*EXERCISE DETAILS*. Retype the opening lines of the data exactly, stopping after the line that contains "from mathutils import". Skip every picture.

── RAW DATA

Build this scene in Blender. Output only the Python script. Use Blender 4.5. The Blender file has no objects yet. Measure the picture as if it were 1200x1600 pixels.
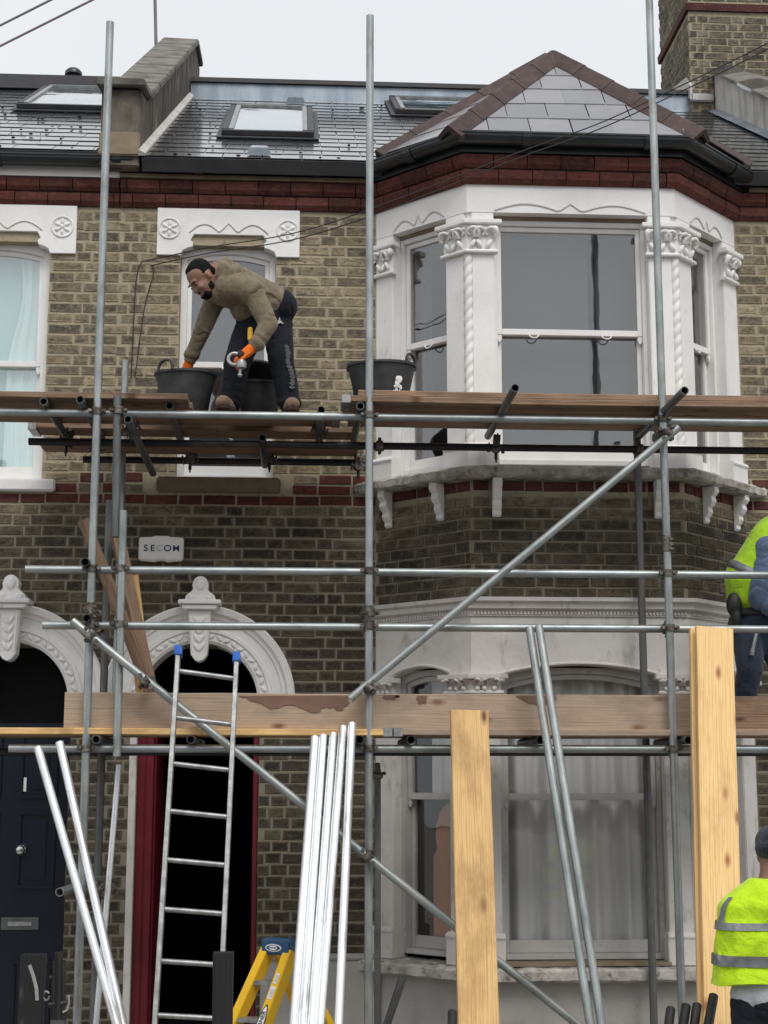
import bpy, bmesh, math, random
from mathutils import Vector, Matrix, noise, Euler

R = math.radians
random.seed(7)
S = bpy.context.scene
C = S.collection

# ------------------------------------------------------------------ camera, sky, sun, exposure
F, TILT, YAW, DIST, ZC = 2380.0, R(9.9), R(3.4), 10.6, 1.6
cd = bpy.data.cameras.new('camera'); cam = bpy.data.objects.new('camera', cd); C.objects.link(cam)
cam.location = (0, -DIST, ZC)
cam.rotation_euler = (R(90) + TILT, 0, -YAW)
cd.sensor_fit = 'VERTICAL'; cd.sensor_height = 36.0; cd.lens = F / 1600 * 36.0
cd.clip_start = 0.1; cd.clip_end = 1000
S.camera = cam
SUN_EL, SUN_AZ = R(52), R(200)
w = bpy.data.worlds.new('World'); S.world = w; w.use_nodes = True
nt = w.node_tree; nt.nodes.clear()
sky = nt.nodes.new('ShaderNodeTexSky'); sky.sky_type = 'NISHITA'; sky.sun_disc = False
sky.sun_elevation = SUN_EL; sky.sun_rotation = SUN_AZ; sky.dust_density = 6.0; sky.air_density = 1.0
sat = nt.nodes.new('ShaderNodeHueSaturation'); sat.inputs['Saturation'].default_value = 0.10
mixs = nt.nodes.new('ShaderNodeMix'); mixs.data_type = 'RGBA'; mixs.inputs[0].default_value = 0.86
tcw = nt.nodes.new('ShaderNodeTexCoord'); nzw = nt.nodes.new('ShaderNodeTexNoise')
nzw.inputs['Scale'].default_value = 2.2; nzw.inputs['Detail'].default_value = 3
crw = nt.nodes.new('ShaderNodeValToRGB')
crw.color_ramp.elements[0].position = 0.3; crw.color_ramp.elements[0].color = (7.3, 7.55, 7.85, 1)
crw.color_ramp.elements[1].position = 0.75; crw.color_ramp.elements[1].color = (8.2, 8.4, 8.65, 1)
bg = nt.nodes.new('ShaderNodeBackground'); bg.inputs['Strength'].default_value = 0.10
wo = nt.nodes.new('ShaderNodeOutputWorld')
L = nt.links.new
L(sky.outputs[0], sat.inputs['Color']); L(sat.outputs[0], mixs.inputs['A'])
L(tcw.outputs['Generated'], nzw.inputs['Vector']); L(nzw.outputs[0], crw.inputs[0]); L(crw.outputs[0], mixs.inputs['B'])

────

*SOLUTION TO THIS EXERCISE*.
Build this scene in Blender. Output only the Python script. Use Blender 4.5. The Blender file has no objects yet. Measure the picture as if it were 1200x1600 pixels.
import bpy, bmesh, math, random
from mathutils import Vector, Matrix, noise, Euler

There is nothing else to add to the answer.